Nos hemos humanizado. Y a pesar del sufrimiento y la crueldad de la que
hemos sido objeto, hay algo presente en nuestra contemporaneidad que nos hace
mejores. Ahora valoramos más la vida, porque se nos ha vuelto frágil y azarosa.
Apreciamos lo que somos porque ya no tenemos que inventar otro mérito que el
inmenso esfuerzo de seguir sobreviviendo al totalitarismo criminal que nos tiene
como sus principales enemigos. Ya no confiamos en la benevolencia de un tipo de
gobierno que ofrece todo y que al final nos encadena a su fatal arbitrio. Somos
víctimas seriales del estatismo y de su traición. Ahora, en medio de las ruinas
de un país que fue emboscado y abatido, e insisto, traicionado por los que
pasaban por ser “sus mejores”, tenemos más claro que lo mejor que nos puede
pasar es intentar la fundación de una nueva relación donde el gobierno tenga un
tamaño, un alcance y un poder totalmente limitados.

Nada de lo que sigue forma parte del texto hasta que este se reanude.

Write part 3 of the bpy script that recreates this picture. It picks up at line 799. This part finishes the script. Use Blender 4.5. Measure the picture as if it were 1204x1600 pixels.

La pobreza atroz nos ha recordado lo ingeniosos que somos. Esa
sagacidad que nos hace imbatibles y capaces de resolvernos con lo que tenemos a
la mano. Si las condiciones son excelentes somos capaces de mandar cohetes a la
luna. Y si son adversas vendemos bollos de carne y chicharrón con la sonrisa de
siempre. Hemos enterrado a nuestras víctimas, nos hemos acostumbrado a la
dispersión y al dolor compartido a la distancia. Lloramos y reímos desde el
altavoz y hemos aprendido a rezar y a encomendar a la divina providencia de
Dios a propios y ajenos, colocando nuestras manos en un celular y pidiendo por los
que a través de las redes sociales piden a gritos compañía y ayuda. Son tiempos
para los pequeños gestos, aunque estemos tan débiles que en ellos se nos vaya
la vida. Son veinte años en los que, entre el yunque y el martillo, nos hemos
forjado para la verdadera cooperación y la proximidad a pesar de las distancias.
Y la lentitud, insisto, nos muestra lo maravilloso de lo esencial, la familia, los
amigos, y la esperanza de los jóvenes, que todos los días buscan esas pequeñas
razones para la realización del amor y la vigencia de la esperanza.